French composers like Debussy and Ravel looked at the world of classical music dominated by the frequently bombastic sounds of Richard Wagner and gave us French impressionism, which was totally new, infinitely more subtle and even mysterious. Astonishing, even - but that's what the French do, they astonish us. Once again, somebody has to.
And let us not forget that George Washington was very, very happy and grateful to have the assistance of the French at a critical juncture in American history. I need only mention the names De Grasse, Rochambeau and Lafayette - could we have won our War of Independence without them? And if you seek to fully describe enduring American national characteristics, you need to turn to the writings of Alexis de Tocqueville, a very perceptive Frenchman.
..and that's another thing the French do for us, they point out what is best in American arts. Were it not for 19th C. French critics, Edgar Allen Poe would not have the secure place in American letters he enjoys today - it was the French who caused us to recognize his novelty and genius. (Don't ask me about their love for Jerry Lewis films. I haven't figured that one out.) The same goes for my favorite American artistic invention, film noir. It was French film critics who pointed out to us that, after 1944 or so, a darker and more cynical tone had been substituted for the usual cheery productions Hollywood had been cranking out since the Depression.
Perhaps what I like best about the French is their enterprising nature. They are not just content to develop the considerable arts, fashion and culture within their own sphere - they look outside of themselves to other nations, as I have described above. Who brought, say, Brazilian bossa nova to the attention of the world? The French, via Michael Camus' 1959 film Black Orpheus. Who brought Russian music and ballet to the world? Paris, via the Ballets Russe. When black dancer, singer and actress Josephine Baker, tired of American racism, fled to Paris she was warmly received and celebrated.

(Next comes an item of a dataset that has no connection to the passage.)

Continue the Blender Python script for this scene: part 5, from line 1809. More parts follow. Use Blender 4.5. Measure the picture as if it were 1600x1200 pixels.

But I am waxing overlong in this blog entry - and what's more, I am defending that which is patently obvious and does not need to be defended. It is sad to me that, among my politically conservative friends, the French need to be defended, as if there is some kind of virtue in emphasising the traditional Special Relationship between the U.S. and Great Britain (and other Anglophone nations) at the expense of France. France is still a friend to America; deep down they still respect and admire us. Indeed, it is not the French merely being the French and occasionally disagreeing with American foreign policy that disturbs me - it is the thought of the French culture being subsumed by a growing Islamic culture and ceasing to become traditionally French that bothers me more. For instance, I miss devout French Catholicism; I think the world is a shabbier place without it.
I shall close by stating that not only do the French still matter, but that we need them more than we think. Indeed, a more relevant question than, "Do the French still matter?" might be, "Does California still matter?" (Which is painful to me since it's my native state.)